IS APRIL THE END OF THE LINE?....Matt Yglesias has browsed through the Iraq white paper from the new CNAS think tank and comes away unimpressed. The best he can muster is that for a bunch of establishment weenies, it's slightly better than you might expect. Then there's this:

The conceit of the report is that the Bush administration will take their advice seriously and begin the process of withdrawing troops and transition to a training mission this very summer. That's a fun conceit, obviously, but equally obviously Bush doesn't care — at all — about what these people think, what's right for the country, what's right for Iraq, what's right for America's soldiers, or anything else.
Now, I agree with this — although I don't actually doubt that Bush is doing what he thinks is right for the country. But it's odd that there have been two major stories in the past couple of days making exactly the opposite point.

On Sunday the New York Times reported that in addition to Gen. Petraeus's much-awaited report in September, there are going to be a whole bunch of others too. This initially struck me as nothing more than a way to generate lots of conflicting advice so that Bush can continue to do whatever he wants, but at least a few of the Times' sources don't see it that way. They see it as providing cover for the start of a withdrawal:

"The issue now is when do we start withdrawing troops and at what pace," one senior administration official said. "Petraeus wants as much time as he can get," the official said, but added that "the president may not have the leeway" to give him that time.

The reality, officials said, is that starting around April the military will simply run out of troops to maintain the current effort.

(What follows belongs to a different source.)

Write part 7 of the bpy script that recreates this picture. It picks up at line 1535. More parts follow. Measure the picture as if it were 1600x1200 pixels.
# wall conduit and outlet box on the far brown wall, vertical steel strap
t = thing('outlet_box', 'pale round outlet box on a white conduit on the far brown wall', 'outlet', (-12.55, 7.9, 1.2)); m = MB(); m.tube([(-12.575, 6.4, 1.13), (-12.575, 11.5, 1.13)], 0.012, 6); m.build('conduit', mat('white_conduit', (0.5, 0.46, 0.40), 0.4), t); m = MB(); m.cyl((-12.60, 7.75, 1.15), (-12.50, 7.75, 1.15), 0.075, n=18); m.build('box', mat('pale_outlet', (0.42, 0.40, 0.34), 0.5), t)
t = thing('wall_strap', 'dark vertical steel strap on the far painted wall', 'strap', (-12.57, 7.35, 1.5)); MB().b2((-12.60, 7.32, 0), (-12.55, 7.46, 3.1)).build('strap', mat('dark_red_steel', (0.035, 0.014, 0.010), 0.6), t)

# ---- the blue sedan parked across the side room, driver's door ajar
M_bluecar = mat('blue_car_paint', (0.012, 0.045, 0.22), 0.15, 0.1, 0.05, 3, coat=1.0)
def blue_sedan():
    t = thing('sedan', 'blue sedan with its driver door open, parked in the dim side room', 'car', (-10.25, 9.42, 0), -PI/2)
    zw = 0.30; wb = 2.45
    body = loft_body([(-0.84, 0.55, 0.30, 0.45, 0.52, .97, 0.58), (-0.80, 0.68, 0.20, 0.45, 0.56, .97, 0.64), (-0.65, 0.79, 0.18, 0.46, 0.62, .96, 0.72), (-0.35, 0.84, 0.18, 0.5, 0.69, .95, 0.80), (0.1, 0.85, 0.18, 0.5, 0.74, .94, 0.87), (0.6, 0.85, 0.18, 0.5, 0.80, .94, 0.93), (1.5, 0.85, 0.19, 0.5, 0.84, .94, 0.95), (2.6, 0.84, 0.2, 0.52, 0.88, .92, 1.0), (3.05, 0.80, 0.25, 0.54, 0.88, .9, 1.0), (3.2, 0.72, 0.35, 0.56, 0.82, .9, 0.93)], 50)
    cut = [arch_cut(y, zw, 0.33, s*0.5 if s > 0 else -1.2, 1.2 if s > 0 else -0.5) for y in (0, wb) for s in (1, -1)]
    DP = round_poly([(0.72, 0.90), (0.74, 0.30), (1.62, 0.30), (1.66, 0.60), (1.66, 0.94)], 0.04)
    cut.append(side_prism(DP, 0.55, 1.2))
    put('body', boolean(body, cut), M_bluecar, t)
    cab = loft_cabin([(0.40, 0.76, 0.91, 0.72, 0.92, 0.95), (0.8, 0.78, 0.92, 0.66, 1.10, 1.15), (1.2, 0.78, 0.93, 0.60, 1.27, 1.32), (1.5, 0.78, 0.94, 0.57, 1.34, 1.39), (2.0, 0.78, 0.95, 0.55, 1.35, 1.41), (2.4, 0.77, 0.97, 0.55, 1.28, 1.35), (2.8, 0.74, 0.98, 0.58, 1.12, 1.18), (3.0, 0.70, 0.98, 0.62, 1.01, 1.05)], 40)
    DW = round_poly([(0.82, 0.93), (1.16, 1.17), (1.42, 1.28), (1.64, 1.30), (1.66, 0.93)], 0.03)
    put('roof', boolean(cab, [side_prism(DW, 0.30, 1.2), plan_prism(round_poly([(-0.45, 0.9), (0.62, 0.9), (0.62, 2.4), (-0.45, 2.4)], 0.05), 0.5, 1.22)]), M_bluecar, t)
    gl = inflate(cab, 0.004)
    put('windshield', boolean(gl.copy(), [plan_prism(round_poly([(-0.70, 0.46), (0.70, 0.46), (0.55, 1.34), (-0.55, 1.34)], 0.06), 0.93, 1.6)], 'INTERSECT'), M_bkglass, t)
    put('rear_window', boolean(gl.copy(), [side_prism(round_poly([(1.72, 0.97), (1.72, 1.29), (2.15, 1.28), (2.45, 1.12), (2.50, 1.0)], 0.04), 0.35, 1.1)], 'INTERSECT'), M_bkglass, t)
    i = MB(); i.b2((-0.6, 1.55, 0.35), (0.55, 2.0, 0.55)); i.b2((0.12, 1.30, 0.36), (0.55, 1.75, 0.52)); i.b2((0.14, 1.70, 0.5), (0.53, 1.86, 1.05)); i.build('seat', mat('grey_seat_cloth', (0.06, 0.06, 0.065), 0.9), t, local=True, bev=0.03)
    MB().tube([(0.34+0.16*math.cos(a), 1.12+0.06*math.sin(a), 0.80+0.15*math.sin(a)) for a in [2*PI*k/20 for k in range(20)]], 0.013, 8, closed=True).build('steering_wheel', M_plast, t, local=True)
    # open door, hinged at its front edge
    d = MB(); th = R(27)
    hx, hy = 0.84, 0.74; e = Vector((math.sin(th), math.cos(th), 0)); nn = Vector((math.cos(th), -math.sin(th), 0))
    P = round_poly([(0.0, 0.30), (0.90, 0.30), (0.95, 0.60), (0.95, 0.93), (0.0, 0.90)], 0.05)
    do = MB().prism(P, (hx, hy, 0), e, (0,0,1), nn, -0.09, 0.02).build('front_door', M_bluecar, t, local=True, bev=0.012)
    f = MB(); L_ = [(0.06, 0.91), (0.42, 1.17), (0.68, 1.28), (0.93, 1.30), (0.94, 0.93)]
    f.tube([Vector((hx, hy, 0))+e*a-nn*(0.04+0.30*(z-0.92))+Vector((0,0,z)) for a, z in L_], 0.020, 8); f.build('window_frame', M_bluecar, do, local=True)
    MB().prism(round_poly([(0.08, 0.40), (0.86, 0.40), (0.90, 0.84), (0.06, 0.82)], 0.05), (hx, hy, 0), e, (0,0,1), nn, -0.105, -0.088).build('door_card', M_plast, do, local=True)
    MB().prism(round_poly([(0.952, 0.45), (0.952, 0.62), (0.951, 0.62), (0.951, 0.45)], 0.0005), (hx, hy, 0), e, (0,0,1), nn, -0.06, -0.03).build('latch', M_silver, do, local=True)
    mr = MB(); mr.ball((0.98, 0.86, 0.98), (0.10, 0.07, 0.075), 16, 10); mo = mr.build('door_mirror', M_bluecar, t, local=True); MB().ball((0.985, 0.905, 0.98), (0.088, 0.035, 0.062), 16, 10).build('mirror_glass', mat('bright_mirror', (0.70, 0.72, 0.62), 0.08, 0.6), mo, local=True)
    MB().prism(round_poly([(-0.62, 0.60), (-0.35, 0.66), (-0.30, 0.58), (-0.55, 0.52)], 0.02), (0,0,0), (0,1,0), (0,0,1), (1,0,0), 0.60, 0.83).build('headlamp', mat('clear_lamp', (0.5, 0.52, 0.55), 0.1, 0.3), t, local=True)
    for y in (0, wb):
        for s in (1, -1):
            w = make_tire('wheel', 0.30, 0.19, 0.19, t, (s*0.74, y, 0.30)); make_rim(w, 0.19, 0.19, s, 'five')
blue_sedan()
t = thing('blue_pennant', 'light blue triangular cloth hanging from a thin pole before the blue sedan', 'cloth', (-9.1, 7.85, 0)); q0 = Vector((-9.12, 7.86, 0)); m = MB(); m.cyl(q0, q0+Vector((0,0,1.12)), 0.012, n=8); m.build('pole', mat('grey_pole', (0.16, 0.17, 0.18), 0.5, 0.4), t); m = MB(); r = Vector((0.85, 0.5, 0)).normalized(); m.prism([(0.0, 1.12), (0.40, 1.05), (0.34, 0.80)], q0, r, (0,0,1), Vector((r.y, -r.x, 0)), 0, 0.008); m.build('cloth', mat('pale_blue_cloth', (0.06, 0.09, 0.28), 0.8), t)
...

By then, officials said, Mr. Bush would either have to withdraw roughly one brigade a month, or extend the tours of troops now in Iraq and shorten their time back home before redeployment. The latter, said one White House official, "is not something the president wants to do" and would likely become a centerpiece of the 2008 presidential campaign.

Hmmm. April is a drop dead date? I've been hearing for at least the past couple of years that the military is close to the breaking point in Iraq, and yet that breaking point never seems to happen. This is an unusually flat statement, though.

Then, today, the LA Times ran this story:

With public support of the war dropping, President Bush has authorized an internal policy review to find a plan that could satisfy opponents without sacrificing his top goals, the officials said.

The president and senior officials "realize they can't keep fighting this over and over," said one administration official, who along with others declined to be identified because they weren't authorized to speak publicly or because decisions were pending.

We've heard this kind of talk before as well, and it's never amounted to anything. Still, two big stories in major newspapers on successive days suggests that, at the least, the administration is suddenly eager to start market testing the idea of some kind of compromise over Iraq. Election season might have something to do with this, though probably only at the margins. So what is it?